加害学生の支援の目的を、新たな被害者を出さないこと、加害学生が社会で安定して生活していけるようになることとし、そのために必要なこととして、①自分の犯したことを認識すること、②自分の特徴、傾向を理解すること、③同じようなことを起こさないよう防止できる力を身につけること、④被害者に対する共感性を養うことを挙げ、解説した。そして、加害学生の支援を担う者は、教員、職員、カウンセラーなど加害学生に関わるすべての人とした。
学生相談領域における加害学生の先行研究が少ないことに触れたあと、事件の加害学生の事例を提示し、事件の加害学生の中には、自分の行為や問題に対する認識が乏しかったり、動機づけの乏しい学生がいること、その対応として大学が加害学生にカウンセリングを義務づける義務的カウンセリングが行われることがあることを説明した。また逆転移の問題についても議論した。ついで事故の加害学生の事例を提示し、事故加害者への対応の必要性と留意点、逆転移について取り上げた。

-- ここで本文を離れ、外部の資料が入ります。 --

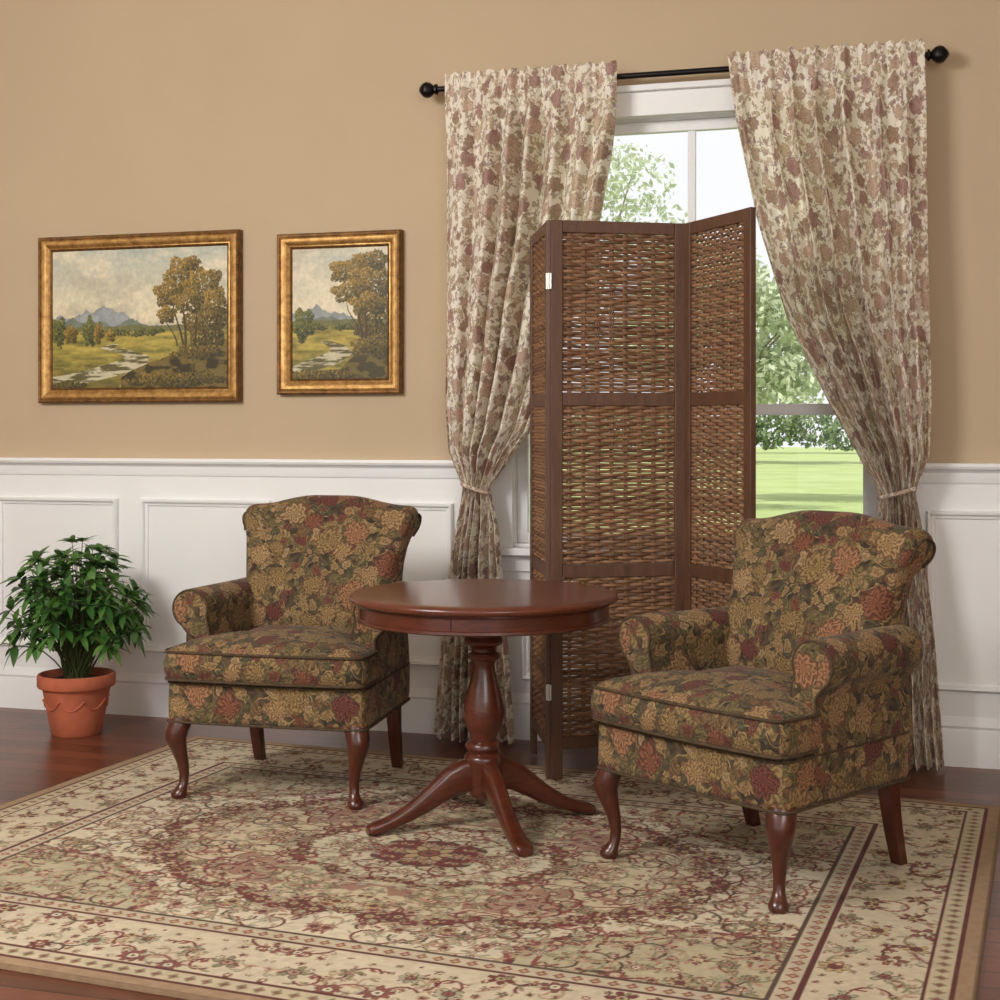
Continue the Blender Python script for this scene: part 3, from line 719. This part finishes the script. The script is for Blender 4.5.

最後に、事件の加害学生、事故の加害学生のいずれの対応においても重要と思われることとして、①再び同じことを繰り返さないよう支援すること、②信頼関係の構築、③加害学生の話に耳を傾けること、④アセスメント、⑤発達の視点(生育歴、発達の特性)、⑥逆転移に注意を払うこと、⑦学内の連携、⑧相談窓口等の情報や知識を持つことを挙げ、まとめとした。